The most effective way Brother Lawrence had for communicating with God was to simply do his ordinary work. He did this obediently, out of a pure love of God, purifying it as much as was humanly possible. He believed it was a serious mistake to think of our prayer time as being different from any other. Our actions should unite us with God when we are involved in our daily activities, just as our prayers unite us with him in our quiet devotions. (Practicing the Presence of God, 24)

The mundane is where we meet God even when we’re not expecting it.

Mary probably wasn’t expecting an angel when he appeared to her. The woman at the well wasn’t expecting to meet God at the town well.

But God loves to intersect daily life.

Finding joy in the mundane = remembering God values the hidden, and the value of a particular life.

God seems to have this love for the quiet life (1 Thessalonians 4:11), the hidden.

He likes the Davids before they become king, slinging rocks at a target out in a remote pasture.

He sees the woman trying to avoid notice in the crowd (Luke 8:47).

He likes the left hand that doesn’t know the right hand (Matthew 6:3).

He likes the one who serves the servant (Mark 9:35).

“God has small plans for you.

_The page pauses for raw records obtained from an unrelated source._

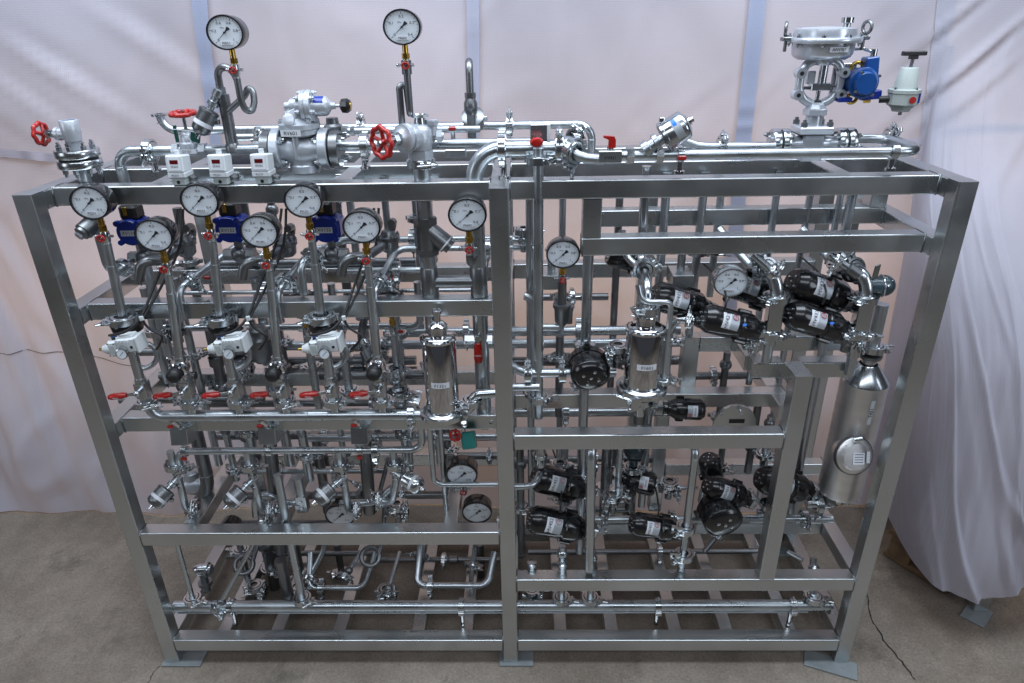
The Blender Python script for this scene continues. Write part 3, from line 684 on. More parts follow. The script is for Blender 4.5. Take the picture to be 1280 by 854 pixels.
for i, (c, r, tg, lb, nums) in enumerate(GA):
    x = COLX[i]; tall = i % 2 == 0
    c = V(c); c.x = x-.004 if abs(c.x-x) < .03 else c.x
    t, b1 = gauge((V(GA[i][0]).x, c.y, c.z), r*.5*1.0, lb, tg, nums.split(), stem=.05)
    gx = V(GA[i][0]).x; y = b1.y
    col_ = T('gauge_riser', '%s vertical steel pipe column from the left, standing on the gauge manifold' % ORD[i], 'pipe', (x, YM, zC), 'gauge columns on the manifold')
    zt = b1.z-.03
    if tall:
        zr = V((0.171, 0.020, 1.313)).z if i == 0 else (V((0.469, 0.020, 1.310)).z if i == 2 else V((0.730, 0.020, 1.312)).z)
        M().cyl((gx, y, zt), (x, YM, zr), .0105).put('riser_pipe', 'pipe_steel', col_)
        M().cyl(V((gx, y, zt)).lerp(V((x, YM, zr)), .28), (x, YM, zr), .0124).put('sleeve', 'pipe_steel', col_)
        clamp(col_, (x, YM, zr), Z_, .022, (-1, -.2, 0))
        M().lathe((x, YM+.01, zr-.012), -Z_, [(0, 0), (0, .040), (.006, .043), (.024, .040), (.030, .03), (.030, 0)], 24).put('diaphragm_seal', 'black', col_)
        M().cyl((x, YM, zr-.04), (x, YM, zC), .0135).put('lower_pipe', 'pipe_steel', col_)
        # siphon loop behind the lower pipe
        q = V((x+.03, YM+.035, zr-.115)); M().tube([(x, YM+.01, zr-.10), (x+.02, YM+.03, zr-.085), (x+.045, YM+.035, zr-.10), (x+.05, YM+.035, zr-.135), (x+.03, YM+.03, zr-.16), (x, YM+.01, zr-.165)], .0075, .03, 10).put('bypass_loop', 'pipe_steel', col_)
    else:
        zr = V((0.324, 0.020, 1.177)).z
        M().cyl((gx, y, zt), (x, YM, zr+.02), .0105).put('riser_pipe', 'pipe_steel', col_)
        M().cyl(V((gx, y, zt)).lerp(V((x, YM, zr)), .2), (x, YM, zr), .0127).put('sleeve', 'pipe_steel', col_)
        M().cyl((x, YM, zr-.02), (x, YM, zC), .0125).put('lower_pipe', 'pipe_steel', col_)
        k = T('knob_valve', 'small valve with round black knob on the %s gauge column from the left' % ORD[i], 'valve', (x, YM, zr-.02), 'black knob valves')
        d = V((-.15, -1, -.35)).normalized()
        M().ball((x, YM, zr-.012), .024).cyl((x, YM, zr+.018), (x, YM, zr-.045), .016).put('valve_body', 'clamp_steel', k)
        M().lathe(V((x, YM, zr-.008))+d*.012, d, [(0, 0), (0, .024), (.010, .026), (.014, .022), (.014, 0)], 20).put('bonnet_flange', 'polished', k)
        M().lathe(V((x, YM, zr-.008))+d*.026, d, [(0, .017), (.006, .021), (.018, .021), (.028, .018), (.034, .010), (.035, 0)], 24).put('knob', 'black_rubber', k)
        bolts(k, V((x, YM, zr-.008))+d*.024, d, .0215, 4, .004, .007, .78)
    clamp(col_, (x, YM, zC), Z_, .013, (.9, -.5, 0) if i % 3 else (.6, -.8, 0))
    zb_ = V((0.459, 0.030, 1.090)).z
    bv = T('ball_valve', 'small ball valve with red lever at the foot of the %s gauge column' % ORD[i], 'valve', (x, YM, zb_-.02), 'red lever ball valves on the manifold')
    M().bar((x, YM, zb_-.024), (x, YM, zb_+.026), .034, .034, Y_, .004).hexn((x, YM, zb_+.026), (x, YM, zb_+.038), .018).hexn((x, YM, zb_-.036), (x, YM, zb_-.024), .018).put('valve_body', 'clamp_steel', bv)
    M().cyl((x, YM-.017, zb_+.004), (x, YM-.034, zb_+.004), .008, seg=12).ball((x, YM-.034, zb_+.004), .0095).put('spindle', 'clamp_steel', bv)
    lever(bv, (x-.004, YM-.032, zb_+.003), (-1, -.05, -.10), .056, Y_, .0112, .026)

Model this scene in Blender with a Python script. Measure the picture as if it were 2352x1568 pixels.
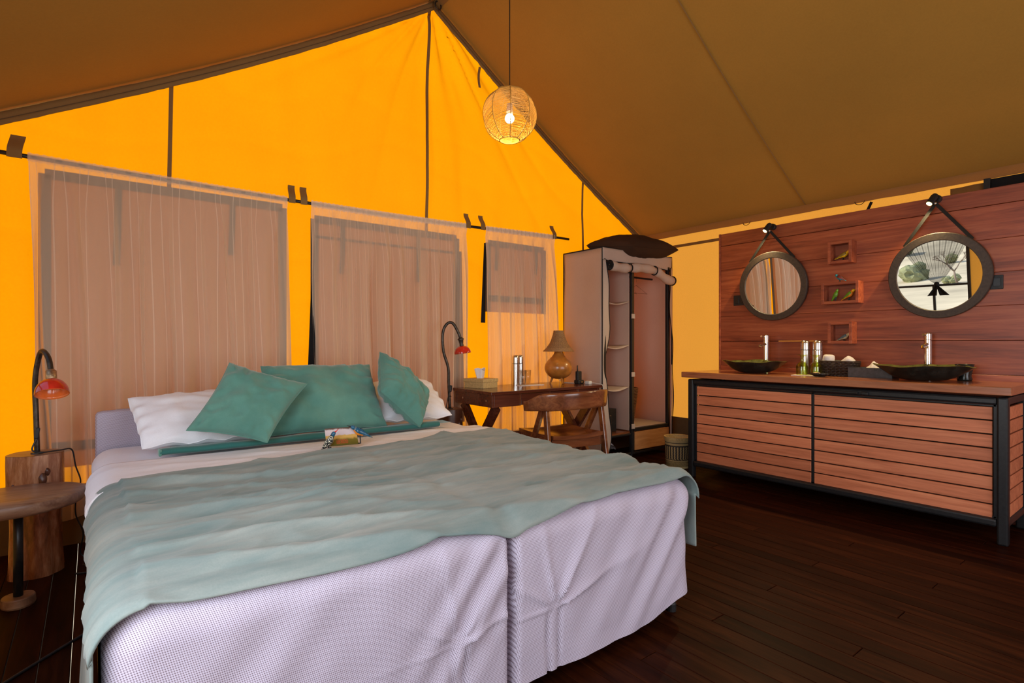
import bpy, math, random
from mathutils import Vector, Matrix, noise
R=random.Random(7)
pi=math.pi; sin=math.sin; cos=math.cos
for o in list(bpy.data.objects): bpy.data.objects.remove(o)
sc=bpy.context.scene; COL=sc.collection

# ------------------------------------------------------------------ camera, world, lights
YAW=math.atan(968/1253.)                      # walls run 37.7 degrees off the view axis
cam=bpy.data.objects.new('camera',bpy.data.cameras.new('camera')); COL.objects.link(cam)
cam.location=(0,0,1.12); cam.rotation_euler=(pi/2,0,-YAW)
cam.data.sensor_width=36; cam.data.lens=1253/2352*36; cam.data.shift_y=4/2352.; cam.data.clip_start=.03
sc.camera=cam
sc.view_settings.view_transform='Standard'; sc.view_settings.look='None'
sc.view_settings.exposure=0.0; sc.view_settings.gamma=1; sc.view_settings.use_curve_mapping=False
w=bpy.data.worlds.new('sky'); sc.world=w; w.use_nodes=True
nt=w.node_tree; nt.nodes.clear()
out=nt.nodes.new('ShaderNodeOutputWorld'); bg=nt.nodes.new('ShaderNodeBackground'); bg.inputs[1].default_value=1.0
tc=nt.nodes.new('ShaderNodeTexCoord'); sp=nt.nodes.new('ShaderNodeSeparateXYZ'); rp=nt.nodes.new('ShaderNodeValToRGB')
nt.links.new(tc.outputs['Generated'],sp.inputs[0]); nt.links.new(sp.outputs[2],rp.inputs[0]); nt.links.new(rp.outputs[0],bg.inputs[0]); nt.links.new(bg.outputs[0],out.inputs[0])
rp.color_ramp.elements[0].color=(.95,.95,.93,1); rp.color_ramp.elements[1].color=(.36,.55,.95,1); rp.color_ramp.elements[1].position=.8
sun=bpy.data.objects.new('sun',bpy.data.lights.new('sun','SUN')); COL.objects.link(sun)
sun.data.energy=5.2; sun.data.angle=.01; sun.data.color=(1,.95,.86)
sun.rotation_euler=Vector((-.34,-.72,-.60)).to_track_quat('-Z','Y').to_euler()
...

He’s working something little in your life. It may bore you, even hurt. It will be totally unawesome. Yet, tucked in that brown paper simplicity of life, God will be at work, hidden in his opposite, camouflaged in the colors of a secret sanctity.” Chad Bird

There’s something that warms me about Jesus taking one of only nine sentences recorded from the Cross, asking John–the Son of Thunder–to care for his mom. Because of all the things John could do (writing Scripture, going to the ends of the earth, etc.), serving that one woman on Planet Earth mattered deeply to Jesus.

Author Kyle Idleman speaks of a couple in 1956 who visited another couple to tell them about Jesus. In the couple they visited, the man was struggling with alcoholism. That man was in a desperate place…and would be Kyle’s grandfather. Kyle, here in 2022, pastors a church that seats 9,000–not something that evangelizing couple could have known in 1956. But their act of obedience–maybe on a cold night when they could have been curled up watching TV–mattered for generations to come.

“Your greatest contribution to the kingdom of God may not be something you do but someone you raise.” Andy Stanley

Joy in the Mundane: This is God Loving Your Family

But even if you’re not evangelizing, you loving on your family is part of how God loves on your family.

Martin Luther famously wrote, “God is milking the cows through the vocation of the milkmaids.” 

That means God’s loving your kids by giving them clean, folded-ish clothes and listening to meandering stories about their time on the playground.

He loves your spouse through you making the bed or choosing graciously head off an argument.

He loves your family when your vacuum sucks the mashed Cheerios from the car seats because you just can’t take it anymore.

Just like your obedience right now, in the stultifying mundane, matters in ways you can’t see.

“If you want to change the world, go home and love your family.” Mother Teresa

Homemaking wraps us tenderly even when we’re not at home. Through our senses, homemaking shores us up with the message, “You are loved. Your experience at home matters.”

Our families, through our homes and homemaking, glimpse God. (If you’re curious about this idea, check out Why Homemaking Is More Than Scrubbed Toilets.)

As Courtney Reissig has written,

The pattern of scripture is lose yourself and you will find yourself (Matt. 10:39). Smallness equals greatness. Faithfulness is success.

And really, finding joy in the mundane, we follow a Jesus who washed feet and cooked fish and healed gross health issues and made sure people got fed.

We model a Jesus who made himself a servant so we could experience the beauty of real love.